Mitch Albom wrote a book called The Five People You Meet In Heaven. I admit, I haven’t read it. By all accounts it’s a good read. (4 Stars on Amazon out of almost 3000 reviews) It sounded like a great idea for a column, but A, it’s already been done. And B, I couldn’t come up with five people. Thinking long and hard, I could only come up with my grandparents and Roberto Clemente. No one else quite measured up.
So here’s what I ended up with instead. I give you,,,,,,,,,,,,,,
———– The Five People You Meet at the Grocery Store ———–
- The ON A MISSION Shopper– These people whip through the store at reckless speeds, their shopping carts on only two wheels when they round the corners. Stopping to check the price of items is not a necessity. In fact, stopping at any time during the shopping experience would be considered a failure. They fly down the isles, grabbing things off the shelves while people dive out of the way. They don’t always hit senior citizens in the achilles with the front of their cart, but when they do, they don’t even notice.
- The I READ EVERY LABEL shopper– This may hit a little close to home for my wife. They stand there reading nutrition facts and descriptions of every item like they’re the most fascinating text in the world. It should never take thirty minutes to get through the refrigerated section. I am convinced someday I will see a headline in the paper about someone who inadvertently froze to death in the supermarket while trying to decide what kind of Eggos to buy. At the end of your life when you tally up the numbers, the percentage of it spent in the grocery store should not be in double digits.
- The I JUST CAME FROM THE GYM shopper– I have a lot of these in my area. I’m not really clear on the mindset of these people, so I’m just going to guess. This is what I imagine going through their heads. So glad it was leg-day today. I hope that people are staring at my glutes while I try to decide what organic produce would best compliment the organic quinoa that I’m going to have for lunch. Seriously, my glutes look great in these spandex pants,,,,,,,,,,,,, I really just want ice cream, but NO, THAT’S FOR THE WEAK.

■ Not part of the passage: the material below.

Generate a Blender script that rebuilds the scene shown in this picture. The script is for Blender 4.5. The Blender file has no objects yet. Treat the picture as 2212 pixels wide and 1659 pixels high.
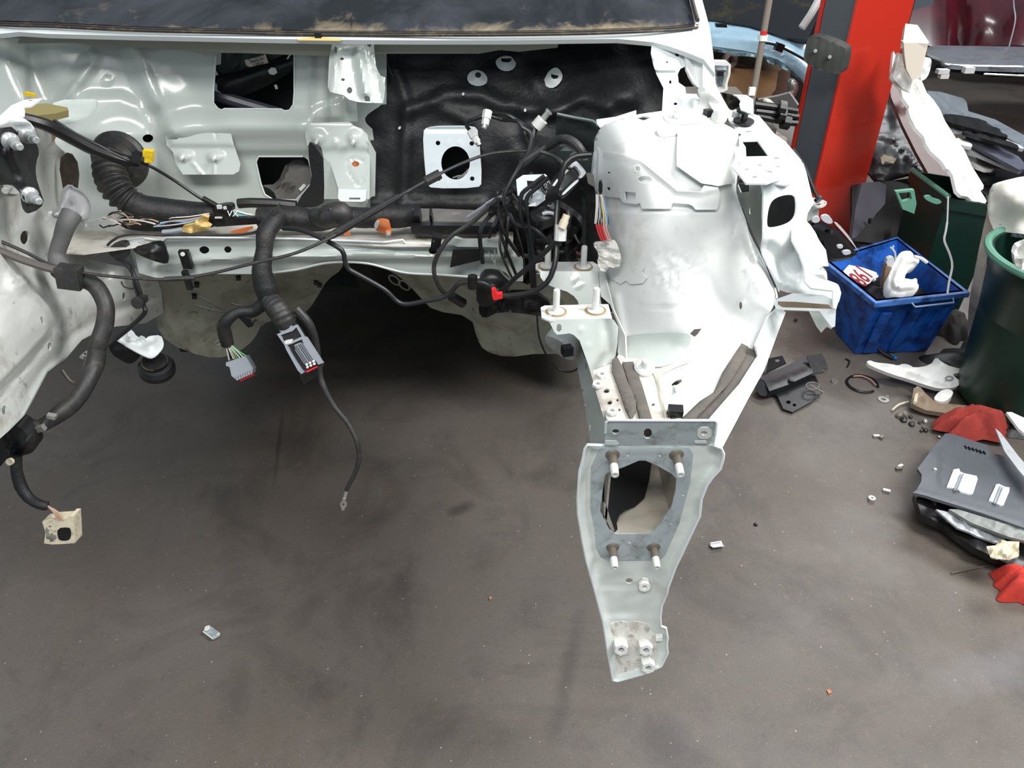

- The BLOCKADE shopper– Otherwise known as the I’m the only person in the world shopper. This kind of shopper either stops in the middle of the isle to stare at different kinds of soup, or leaves their cart in the middle of the isle while they stare at different kinds of soup. Why soup? Mainly because I don’t really like it all that much, so that’s what I picture these inconsiderate folks buying. There seem to be more of these people at Costco than anywhere else on the entire planet. They take their oversized shopping carts and leave them sideways in the middle of the oversized isle while deciding which oversized can of New England clam chowder to buy.
- The I’M JUST TRYING TO SURVIVE shopper– Most of these people are accompanied by children. I am intimately aware of the trials and tribulations of this kind of shopper. You’ll hear them coming before you see them. Then they round the corner. One kid is contained in the cart seat while the other one runs in front grabbing things off the shelves and bringing them back to the cart. The things they bring back are inevitably items the parent has never even considered purchasing. It’s kind of like when a cat brings a dead chipmunk to the doorstep and they stand there looking all proud of themselves. The parent has to tell them to put it back where they got it. But the overly-eager kid knocks over the soup can display in the process, and in a winning turn of events trips the Blockade Shopper. Score!
Ashkey says
This was fun! I am the “just trying to survive” shopper.
Marc says
That’s me a lot too. One time I was the “coming from the gym” shopper, but I seem to recall going straight for the ice cream.